“The most effective of all agencies in breaking down the strongholds of vice and in building up the national character is the church. For some reason unknown and unfathomable, some of my associates in this beneficent work who don’t go to church fight shy of discussing any enlistment of the churches everywhere. Not a few who have never had any personal interests in the church even stand ready to declare, with a distinguished head of our public libraries, that the church represents the largest outlay of capital for the smallest return in interest the world has ever seen.

“The utility of the church in the social field is best defended perhaps by citing an investigation of over 1000 social workers of all kinds showing that over 90 per cent are church people, and I venture confidently to affirm that if the inspiration of the church direct and indirect is taken away from our various social movements, they will die outright in short order.

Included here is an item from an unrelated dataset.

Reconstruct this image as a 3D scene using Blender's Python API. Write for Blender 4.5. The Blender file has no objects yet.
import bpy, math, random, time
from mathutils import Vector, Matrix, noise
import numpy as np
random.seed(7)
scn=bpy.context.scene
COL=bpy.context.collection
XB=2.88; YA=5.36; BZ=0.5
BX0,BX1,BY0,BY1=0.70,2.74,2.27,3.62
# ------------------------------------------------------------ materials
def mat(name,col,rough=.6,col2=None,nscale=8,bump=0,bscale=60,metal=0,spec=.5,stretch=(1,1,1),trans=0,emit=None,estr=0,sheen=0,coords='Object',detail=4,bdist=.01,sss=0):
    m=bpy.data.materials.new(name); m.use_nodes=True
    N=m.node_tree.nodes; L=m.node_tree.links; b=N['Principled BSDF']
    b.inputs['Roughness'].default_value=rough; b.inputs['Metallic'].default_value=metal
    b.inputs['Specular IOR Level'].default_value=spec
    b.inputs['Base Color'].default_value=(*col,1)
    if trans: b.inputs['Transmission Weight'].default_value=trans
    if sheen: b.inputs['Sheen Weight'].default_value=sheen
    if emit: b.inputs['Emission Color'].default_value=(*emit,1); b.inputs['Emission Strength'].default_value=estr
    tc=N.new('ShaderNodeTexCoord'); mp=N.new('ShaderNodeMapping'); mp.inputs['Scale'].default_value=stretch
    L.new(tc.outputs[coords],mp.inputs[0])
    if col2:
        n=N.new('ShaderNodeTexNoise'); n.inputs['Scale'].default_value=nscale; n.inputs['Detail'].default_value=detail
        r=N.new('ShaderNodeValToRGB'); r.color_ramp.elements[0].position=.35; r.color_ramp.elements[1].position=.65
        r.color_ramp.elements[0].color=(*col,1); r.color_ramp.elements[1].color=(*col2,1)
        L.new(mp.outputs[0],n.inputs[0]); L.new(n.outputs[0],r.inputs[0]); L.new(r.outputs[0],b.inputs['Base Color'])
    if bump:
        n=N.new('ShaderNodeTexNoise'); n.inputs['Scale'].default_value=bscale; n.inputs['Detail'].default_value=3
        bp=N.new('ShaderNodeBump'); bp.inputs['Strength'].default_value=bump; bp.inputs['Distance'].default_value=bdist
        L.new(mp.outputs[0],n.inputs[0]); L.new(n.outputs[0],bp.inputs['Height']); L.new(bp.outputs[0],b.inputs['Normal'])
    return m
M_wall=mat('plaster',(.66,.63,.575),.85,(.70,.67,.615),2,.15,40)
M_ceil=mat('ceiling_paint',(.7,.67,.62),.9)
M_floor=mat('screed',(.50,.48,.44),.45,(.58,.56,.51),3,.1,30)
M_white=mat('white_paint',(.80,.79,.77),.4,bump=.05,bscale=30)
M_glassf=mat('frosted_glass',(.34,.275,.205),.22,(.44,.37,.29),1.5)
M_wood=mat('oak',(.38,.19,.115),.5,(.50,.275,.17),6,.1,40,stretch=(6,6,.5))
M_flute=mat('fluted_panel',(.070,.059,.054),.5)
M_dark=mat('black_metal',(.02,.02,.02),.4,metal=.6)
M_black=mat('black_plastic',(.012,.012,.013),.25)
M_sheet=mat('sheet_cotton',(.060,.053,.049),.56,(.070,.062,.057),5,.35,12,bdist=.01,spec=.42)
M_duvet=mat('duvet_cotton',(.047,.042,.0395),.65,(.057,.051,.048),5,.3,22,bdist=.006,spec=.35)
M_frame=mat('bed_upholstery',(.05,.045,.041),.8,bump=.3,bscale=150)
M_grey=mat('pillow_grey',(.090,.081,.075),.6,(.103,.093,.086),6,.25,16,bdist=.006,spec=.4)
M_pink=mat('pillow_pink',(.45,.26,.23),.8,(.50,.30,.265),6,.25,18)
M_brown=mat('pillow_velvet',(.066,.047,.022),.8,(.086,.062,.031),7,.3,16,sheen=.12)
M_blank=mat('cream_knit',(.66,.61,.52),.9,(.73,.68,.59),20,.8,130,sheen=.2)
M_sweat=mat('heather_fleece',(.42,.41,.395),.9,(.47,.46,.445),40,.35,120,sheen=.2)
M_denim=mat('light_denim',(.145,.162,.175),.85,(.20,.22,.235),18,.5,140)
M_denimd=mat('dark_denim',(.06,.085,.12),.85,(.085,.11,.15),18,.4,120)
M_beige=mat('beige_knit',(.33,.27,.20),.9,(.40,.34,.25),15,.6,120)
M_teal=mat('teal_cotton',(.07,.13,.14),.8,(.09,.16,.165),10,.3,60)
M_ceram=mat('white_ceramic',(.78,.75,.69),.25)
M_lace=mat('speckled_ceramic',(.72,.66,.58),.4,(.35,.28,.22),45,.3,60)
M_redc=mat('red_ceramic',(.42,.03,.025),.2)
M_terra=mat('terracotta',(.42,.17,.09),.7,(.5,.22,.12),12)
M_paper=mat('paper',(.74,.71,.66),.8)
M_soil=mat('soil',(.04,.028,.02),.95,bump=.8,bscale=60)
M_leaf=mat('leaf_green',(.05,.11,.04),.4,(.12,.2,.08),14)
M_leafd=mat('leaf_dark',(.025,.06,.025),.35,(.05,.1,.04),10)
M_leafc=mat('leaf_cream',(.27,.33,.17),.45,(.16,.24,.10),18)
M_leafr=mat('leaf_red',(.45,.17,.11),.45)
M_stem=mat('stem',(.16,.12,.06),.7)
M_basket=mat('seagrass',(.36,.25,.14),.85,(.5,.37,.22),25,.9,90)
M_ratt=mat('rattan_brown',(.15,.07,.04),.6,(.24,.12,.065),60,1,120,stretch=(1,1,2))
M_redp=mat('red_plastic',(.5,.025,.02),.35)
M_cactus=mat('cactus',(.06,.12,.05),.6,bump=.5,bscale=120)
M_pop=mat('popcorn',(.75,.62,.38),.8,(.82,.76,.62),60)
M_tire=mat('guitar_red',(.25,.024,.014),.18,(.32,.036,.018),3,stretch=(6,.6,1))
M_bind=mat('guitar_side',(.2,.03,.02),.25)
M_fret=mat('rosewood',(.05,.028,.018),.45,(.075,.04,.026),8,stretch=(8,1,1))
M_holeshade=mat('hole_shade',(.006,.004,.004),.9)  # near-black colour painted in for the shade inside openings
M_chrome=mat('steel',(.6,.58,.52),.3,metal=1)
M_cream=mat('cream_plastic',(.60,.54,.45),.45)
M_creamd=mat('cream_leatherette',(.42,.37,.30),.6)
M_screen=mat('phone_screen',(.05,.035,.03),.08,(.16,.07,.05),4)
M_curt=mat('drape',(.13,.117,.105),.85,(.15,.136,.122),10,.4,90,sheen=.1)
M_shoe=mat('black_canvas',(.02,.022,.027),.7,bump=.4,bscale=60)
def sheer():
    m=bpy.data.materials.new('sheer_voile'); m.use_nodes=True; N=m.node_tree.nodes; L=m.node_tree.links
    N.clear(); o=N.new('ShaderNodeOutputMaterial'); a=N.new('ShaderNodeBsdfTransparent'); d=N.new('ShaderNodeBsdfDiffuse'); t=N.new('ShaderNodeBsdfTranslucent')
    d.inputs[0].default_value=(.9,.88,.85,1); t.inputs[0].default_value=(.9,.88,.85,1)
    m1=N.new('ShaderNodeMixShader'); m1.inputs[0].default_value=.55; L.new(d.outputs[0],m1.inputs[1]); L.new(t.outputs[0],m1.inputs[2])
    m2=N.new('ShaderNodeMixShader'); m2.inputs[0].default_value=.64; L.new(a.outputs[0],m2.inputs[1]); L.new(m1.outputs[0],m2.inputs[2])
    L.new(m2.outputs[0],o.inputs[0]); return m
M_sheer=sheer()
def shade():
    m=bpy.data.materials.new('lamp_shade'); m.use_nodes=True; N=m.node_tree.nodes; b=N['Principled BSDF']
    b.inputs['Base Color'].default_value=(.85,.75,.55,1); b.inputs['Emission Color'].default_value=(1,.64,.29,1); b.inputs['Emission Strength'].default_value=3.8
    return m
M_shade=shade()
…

I can furthermore now aver what I could not have said twenty years ago, of a group of splendid humanitarian workers who have no church affiliations, that this indefatigable but weary band has at last come to realize that unless the church comes to the front and does her duty this great purifying work will never be done.

“The difficulty has been that our churches have been too much afflicted with myopia, seeing little beyond the confines of their own four walls. They have also one and all slipped into the easy ways of formalism, and worse still, the laity have thrust the burden of their religious obligations onto the shoulders of a groaning, overladen clergy, trusting to discharge their own personal responsibilities on a cash basis by check. I am sure that the clergy are well aware that there is much to be desired in the social relations of the church to the community and I believe no set of men will show themselves more ready to advance on new lines if they can see that the movement is really a spiritual one and that a large service can thus be inaugurated.

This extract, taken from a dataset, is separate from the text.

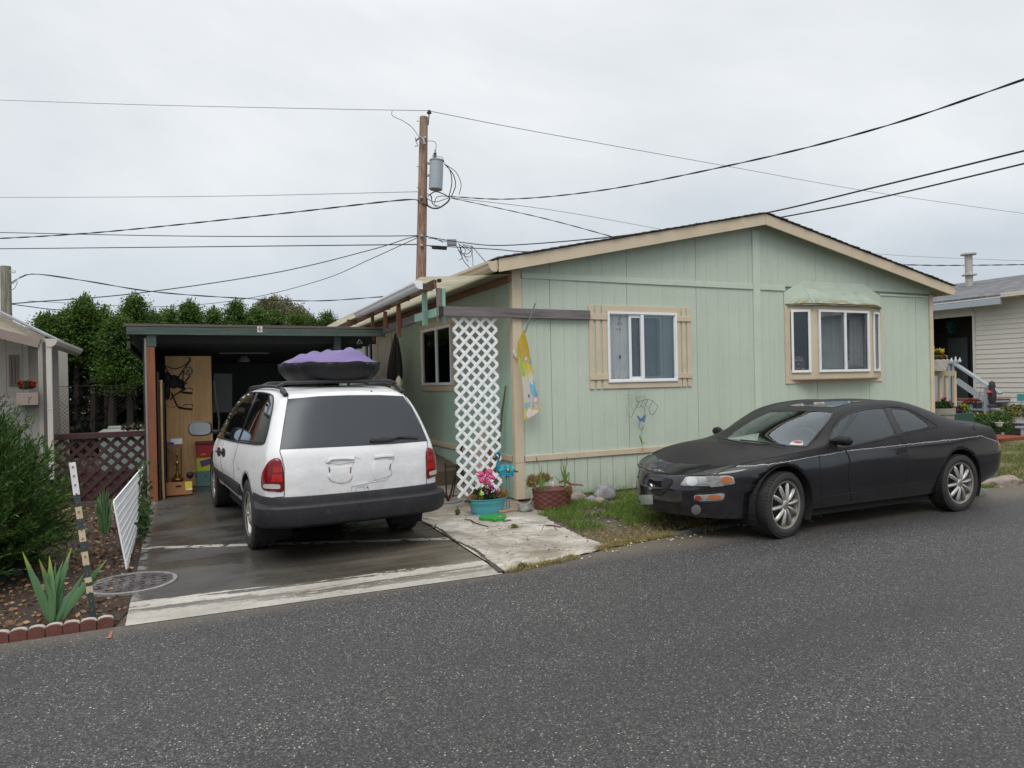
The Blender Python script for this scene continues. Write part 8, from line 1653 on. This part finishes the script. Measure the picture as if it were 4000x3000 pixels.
mb.add(vs,[(i*seg+k,i*seg+(k+1)%seg,(i+1)*seg+(k+1)%seg,(i+1)*seg+k)for i in range(lv-1)for k in range(seg)]);mb.build('canopy',pm('umbrella_cloth',(.035,.035,.037),.8),UM,smooth=True);mb=MB();mb.tube([(q.x,q.y,0),(q.x,q.y,q.z+.05)],.02,8);mb.build('pole',M_galv,UM,smooth=True)
M_crm=pm('cream_post',(.50,.47,.34),.6)
for i,(x,y,w,lb)in enumerate(((1078,1252,.055,'taller cream post with pointed finial beside the side door'),(1005,1345,.045,'shorter cream post with pointed finial beside the side door'))):
 q=S(*cP(x,y),v=-.75);mb=MB();mb.box(q.x-w,q.x+w,q.y-w,q.y+w,0,q.z-.22);mb.lathe([(w*1.1,0),(w*.7,.02),(w*.8,.04),(w*1.05,.10),(w*.85,.15),(w*.3,.20),(0,.215)],c=(q.x,q.y,q.z-.22),seg=14);tag(mb.build('finial_post',M_crm,smooth=True,angle=30),lb,'post')
cF=mk(1980,1250,4.047);WSK=T('hanging_flag','yellow pastel-patterned garden flag drooping from a grey pole at the house corner','flag',tuple(W(*cF(150,560),v=-.06)))
mb=MB();a,b=W(*c4(1400,440),v=-.36),W(*cF(150,580),v=-.06);mb.tube([b,a],.009,8);mb.ell(a,.012);mb.build('pole',M_galv,WSK,smooth=True)
mb=MB();mb.tube([W(*cF(105,475),v=-.05),W(*cF(115,540),v=-.06),W(*cF(150,600),v=-.07)],[.014,.018,.012],8);mb.tube([W(*cF(150,600),v=-.07),W(*cF(158,430),v=-.1)],.016,8);mb.build('bracket',pm('flaked_white',(.62,.60,.55),.7,var=.3,scale=40,dirt=(.25,.14,.1)),WSK,smooth=True)
def fyf(px,py):
 u=(px-1980-40)*.16-(py-1250)*.03;return-.20+.022*math.sin(u)+.006*math.sin(u*2.3+1)-.10*max(0,(1400-py))/140
Lft=[(265,155),(225,225),(185,320),(165,400),(160,520),(190,700),(235,900),(255,1100),(262,1300),(265,1575)];Rgt=[(275,160),(295,240),(320,330),(345,440),(370,580),(400,740),(435,930),(480,1150),(515,1300),(545,1420)]
vs=[];nu,nv=22,60
for j in range(nv+1):
 t=j/nv*(len(Lft)-1);k=min(int(t),len(Lft)-2);f=t-k;l=[Lft[k][m]*(1-f)+Lft[k+1][m]*f for m in(0,1)];r=[Rgt[k][m]*(1-f)+Rgt[k+1][m]*f for m in(0,1)]
 for i in range(nu+1):s=i/nu;x,y=cF(l[0]*(1-s)+r[0]*s,l[1]*(1-s)+r[1]*s+10*math.sin(s*9)*(j==nv));vs.append(W(x,y,v=fyf(x,y)))
fs=[(j*(nu+1)+i,j*(nu+1)+i+1,(j+1)*(nu+1)+i+1,(j+1)*(nu+1)+i)for j in range(nv)for i in range(nu)]
m_,t_n,b_n=newmat('flag_cloth');X_,Y_,Z_=axis_xyz(t_n);w_n=nnoise(t_n,ncoord(t_n),9,3);zz_=nmath(t_n,'ADD',Z_,nmath(t_n,'MULTIPLY',w_n,.12));c_n=nramp(t_n,nrange(t_n,zz_,1.15,2.25),[(.0,(.70,.58,.20)),(.20,(.72,.66,.62)),(.42,(.72,.70,.60)),(.52,(.74,.60,.14)),(1.0,(.76,.52,.07))]);t_n.links.new(c_n,b_n.inputs['Base Color']);b_n.inputs['Roughness'].default_value=.8
tl=t_n.nodes.new('ShaderNodeBsdfTranslucent');t_n.links.new(c_n,tl.inputs[0]);ms=t_n.nodes.new('ShaderNodeMixShader');ms.inputs[0].default_value=.3;o_n=next(n for n in t_n.nodes if n.type=='OUTPUT_MATERIAL');t_n.links.new(b_n.outputs[0],ms.inputs[1]);t_n.links.new(tl.outputs[0],ms.inputs[2]);t_n.links.new(ms.outputs[0],o_n.inputs[0])
mb=MB();mb.add(vs,fs);fc=mb.build('cloth',m_,WSK,smooth=True,recalc=False)
def fpatch(pts,mat,off,nm,sm=True):
 P=smoothpoly([cF(*p)for p in pts],3)if sm else[cF(*p)for p in pts];bm=bmesh.new();f=bm.faces.new([bm.verts.new((x,y,0))for x,y in P]);x0=min(p[0]for p in P);x1=max(p[0]for p in P);g=x0+3
 while g<x1:bmesh.ops.bisect_plane(bm,geom=bm.verts[:]+bm.edges[:]+bm.faces[:],plane_co=(g,0,0),plane_no=(1,0,0));g+=3
 for v in bm.verts:v.co=W(v.co.x,v.co.y,v=fyf(v.co.x,v.co.y)-off)
 me=bpy.data.meshes.new(nm);bm.to_mesh(me);bm.free();me.materials.append(mat);o=bpy.data.objects.new(nm,me);COL.objects.link(o);adopt(o,fc)
M_fg=pm('flag_green',(.25,.50,.10),.8);M_fb=pm('flag_blue',(.20,.48,.62),.8);M_fw=pm('flag_pale',(.74,.64,.62),.8);M_fo=pm('flag_outline',(.40,.12,.12),.8);M_fv=pm('flag_violet',(.12,.06,.30),.8)
def star(cx,cy,r,rot=0):return[(cx+(r if k%2==0 else r*.48)*math.sin(k*math.pi/5+rot),cy-(r if k%2==0 else r*.48)*math.cos(k*math.pi/5+rot)*1.25)for k in range(10)]
fpatch([(215,620),(245,612),(268,680),(290,850),(270,880),(240,870),(215,740)],M_fg,.0035,'green_patch')
for cx,cy,r,ro in((300,612,40,.15),(462,1262,52,.1)):fpatch(star(cx,cy,r+6,ro),M_fo,.0035,'star_outline',False);fpatch(star(cx,cy,r,ro),M_fw,.0055,'star',False)
fpatch([(350,650),(368,612),(384,640),(375,700),(355,700)],M_fb,.0035,'blue_patch');fpatch([(362,990),(410,960),(440,990),(450,1080),(490,1190),(430,1210),(385,1150)],M_fb,.0035,'blue_patch');fpatch([(285,1310),(380,1295),(330,1390),(290,1395)],M_fb,.0035,'blue_patch',False);fpatch([(405,1295),(428,1292),(436,1375),(405,1378)],M_fb,.0035,'blue_patch',False);fpatch([(335,1190),(350,1172),(368,1220),(345,1222)],M_fv,.0035,'violet_dot');fpatch([(375,960),(392,920),(400,960),(412,1015),(388,1015)],M_fw,.006,'pale_patch');fpatch([(300,1480),(350,1390),(400,1420),(520,1440),(400,1520),(330,1560)],M_fw,.0035,'pale_patch',False)
cO=mk(2400,1500,5.528);oq=lambda x,y,v=-.06:W(*cO(x,y),v=v)
SB=T('scroll_bracket','mint green wrought scroll bracket mounted under the front window','bracket',tuple(oq(505,300)));mb=MB();M_scr=pm('mint_iron',(.34,.44,.36),.6)
for P in([(430,100),(470,70),(490,100),(500,130),(520,100),(545,70),(570,95)],[(300,250),(340,300),(380,260),(350,225),(330,250)],[(300,250),(295,180),(340,150),(420,165),(500,135),(580,155),(650,120),(710,160),(720,220),(680,270),(630,240),(650,195),(680,215)],[(340,300),(400,270),(500,243),(600,250),(680,300),(730,370)],[(345,305),(270,420),(270,600),(330,715)],[(365,300),(375,500),(420,565)],[(460,260),(465,440),(520,512)],[(640,270),(655,420),(740,540)]):mb.tube(spline([oq(*p)for p in P],5),.0032,5)
mb.add([oq(485,250,-.03),oq(545,250,-.03),oq(545,370,-.03),oq(485,370,-.03)],[(0,1,2,3)]);mb.build('scrollwork',M_scr,SB,smooth=True)
mb=MB()
for P in([(330,720),(375,700),(440,560),(520,420),(620,350),(720,335),(830,370),(900,440),(932,500),(850,650),(810,660),(760,620),(745,560)],[(440,560),(490,470),(530,410)],[(520,512),(570,480),(625,355)],[(650,495),(720,345)],[(740,540),(820,375)]):mb.tube(spline([oq(*p,-.10)for p in P],5),.0030,5)
mb.build('hanger_arms',M_blackpl,SB,smooth=True)
BF=T('butterfly_hook','small blue metal butterfly on an S-shaped hook below the scroll bracket','butterfly ornament',tuple(oq(590,750,-.1)));mb=MB();mb.tube(spline([oq(*p,-.10)for p in((580,480),(630,505),(655,580),(630,660),(590,750),(545,850),(530,920),(570,985),(615,970),(630,915))],5),.0028,5);mb.ell(oq(592,770,-.11),(.006,.005,.016));mb.build('hook',M_blackpl,BF,smooth=True)
for P in([(585,760),(500,680),(490,700),(540,800),(560,835)],[(600,750),(660,660),(680,670),(660,790),(640,835),(605,800)]):mb=MB();q=[oq(*p,-.112)for p in smoothpoly(P,3)];n=len(q);mb.add(q+[p+Vector((0,.003,0))for p in q],[tuple(range(n)),tuple(range(n,2*n))[::-1]]+[(k,(k+1)%n,n+(k+1)%n,n+k)for k in range(n)]);mb.build('wing',pm('butterfly_blue',(.10,.19,.36),.5),BF)
FR=T('frog_charm','little green climbing frog charm with a red bell hanging from the butterfly hook','frog ornament',tuple(oq(590,1200,-.1)));mb=MB();mb.tube(spline([oq(*p,-.10)for p in((545,1140),(560,1160),(575,1200),(592,1250),(598,1275))],4),[.007]*4+[.010]*4+[.011]*5+[.008]*4,8);mb.ell(oq(552,1128,-.10),(.011,.010,.010));mb.tube([oq(560,1140,-.1),oq(578,1090,-.1)],.003,5);mb.tube([oq(598,1260,-.1),oq(628,1250,-.1),oq(640,1305,-.1)],[.006,.004,.004],6);mb.tube([oq(592,1265,-.1),oq(588,1325,-.1)],[.006,.004],6);mb.build('body',pm('frog_green',(.10,.26,.04),.4,var=.3,scale=60),FR,smooth=True)
mb=MB();mb.tube([oq(580,985,-.1),oq(582,1090,-.1)],.0014,4);mb.tube([oq(600,1320,-.1),oq(604,1400,-.1)],.0014,4);mb.build('cord',M_blackpl,FR);mb=MB();q=oq(606,1435,-.1);mb.lathe([(.012,-.012),(.010,.004),(.004,.012),(0,.013)],c=tuple(q),seg=12);mb.build('bell',pm('red_bell',(.45,.06,.07),.4),FR,smooth=True)
bq=lambda x,y,v=.02:W(*c7(x,y),v=v)
TD=T('hanging_bear','small cream toy bear in a pink top hanging inside the front window','toy bear',tuple(bq(700,470)));mb=MB()
for c,r in(((700,405),(.020,.017,.018)),((690,480),(.022,.016,.026)),((672,560),(.011,.010,.022)),((722,560),(.011,.010,.022)),((648,480),(.014,.008,.010)),((742,475),(.012,.008,.012)),((683,385),(.007,.005,.007)),((718,385),(.007,.005,.007)),((665,575),(.012,.010,.008)),((725,580),(.012,.010,.008))):mb.ell(bq(*c),r)
mb.build('body',pm('cream_plush',(.60,.48,.33),.9,bump=.5),TD,smooth=True);mb=MB();mb.ell(bq(705,450,.014),(.024,.014,.014));mb.build('pink_top',pm('pink_cloth',(.60,.36,.34),.9),TD,smooth=True);mb=MB();mb.tube([bq(705,330),bq(705,395)],.0012,4);mb.build('string',M_blackpl,TD)
mb=MB()
for P in([(700,1005),(685,975),(715,1000)],[(718,1005),(735,970),(725,1010)],[(700,1000),(730,1000),(725,1040),(705,1040)],[(705,1050),(735,1050),(720,1035)]):q=[bq(*p,-.0235)for p in P];n=len(q);mb.add(q+[p+Vector((0,.001,0))for p in q],[tuple(range(n)),tuple(range(n,2*n))[::-1]])
tag(mb.build('bird_sticker',pm('sticker_dark',(.06,.04,.03),.6)),'tiny dark bird sticker on the left pane of the front window','sticker')
cS2=mk(3060,1370,18.43);ps=(A1-A0).normalized();nn=Vector((ps.y,-ps.x,0));nn=nn if nn.y<0 else-nn
def fac(x,y,off):
 p0=A0+nn*off;d=ray(*cS2(x,y));t=(p0-CAM).dot(nn)/d.dot(nn);return CAM+d*t
SG_=T('window_sign','small red printed sign standing inside the left facet of the bay window','sign',tuple(fac(1120,1350,-.02)))
def flat(P,off,name,mat,par):q=[fac(x,y,off)for x,y in P];n=len(q);mb=MB();mb.add(q+[p-nn*.002 for p in q],[tuple(range(n)),tuple(range(n,2*n))[::-1]]+[(k,(k+1)%n,n+(k+1)%n,n+k)for k in range(n)]);return mb.build(name,mat,par)
bd_=flat([(760,420),(960,405),(1220,405),(1470,425),(1510,900),(1560,1380),(780,1380),(760,900)],-.020,'board',pm('sign_red',(.30,.025,.06),.5),SG_)
flat([(850,580),(1370,575),(1385,745),(1110,725),(865,750)],-.0165,'caption_band',pm('sign_white',(.62,.60,.58),.6),bd_);flat([(900,620),(1320,615),(1325,680),(905,685)],-.0145,'caption_line',pm('sign_dark_teal',(.08,.13,.13),.6),bd_);flat([(985,430),(1210,430),(1205,510),(995,510)],-.0165,'top_line',pm('sign_pink_white',(.60,.42,.44),.6),bd_);flat(smoothpoly([(860,850),(1110,760),(1370,840),(1380,1000),(1290,1170),(930,1170),(870,1050)],2),-.0165,'picture',pm('sign_dark',(.07,.07,.075),.6),bd_)
flat([(1095,850),(1115,850),(1130,930),(1220,1010),(1200,1070),(1110,960),(1030,1050),(1000,1020),(1085,930)],-.0145,'arch_mark',pm('sign_cream',(.50,.47,.36),.6),bd_);flat([(900,1225),(1250,1215),(1250,1280),(900,1285)],-.0165,'lower_line',pm('sign_peach',(.58,.36,.28),.6),bd_);flat(smoothpoly([(1340,1290),(1420,1230),(1530,1270),(1530,1340),(1400,1360)],2),-.0145,'yellow_spot',pm('yellow_spot',(.50,.52,.10),.4),bd_)
a_,b_=W(*c8(280,1130),v=-.02),W(*c8(335,900),v=-.02)
q=A0.lerp(A1,.45)+Vector((.06,.14,0));q.z=1.72;flowers('window_plant','dark leafy houseplant behind the left facet of the bay window','plant',q,(.10,.05,.26),260,leafmat('house_plant',(.03,.05,.02),(.16,.18,.08)),M_g2,0,.03,.07)
q=W(*c8(820,1100),v=-.15);q.y=-.12;flowers('sill_plants','dry little plants along the sill of the bay window','plant',Vector((6.0,-.14,1.60)),(.24,.02,.06),200,leafmat('sill_leaf',(.05,.05,.03),(.25,.22,.12)),M_yelf,0,.03,.04)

“There are many reasons why the churches must be depended upon as the backbone of any morals movement:

They are ideally distributed among the people.

They have the intelligence and the means.

They have a source of continuous inspiration needed in dealing with chronic distressing problems.

They alone can guarantee perpetuity of effort.

“In utilizing the church, the minister must be the organizer and leader of his people. A new relationship between pastor and layman will ensue, and laymen, once drawn into a local work, will soon branch out into all forms of civic work for the weal of the community. Again, the churches possess the community buildings so much needed. The only other similar institution capable of a similar co-operation on a large scale is the public school which, while valuable and necessary in this movement, has not the independence and lacks the great inspiration.

“What, then, is the specific program for the church? First, of all, she must not abate but rather increase her dependence upon God. She must never yield to temptation to abandon the one really valuable quality she possesses by relegating to the background the living fountains of inspiration she holds in God’s word, for a mere mundane horizontal social Gospel which makes a religion of the human activities which are but its appropriate outward expression. First a glance upward, then outward to God for the life, and to the human arena for the sphere in which the life must be manifested. This does not hinder but quickens the impulse to effective service.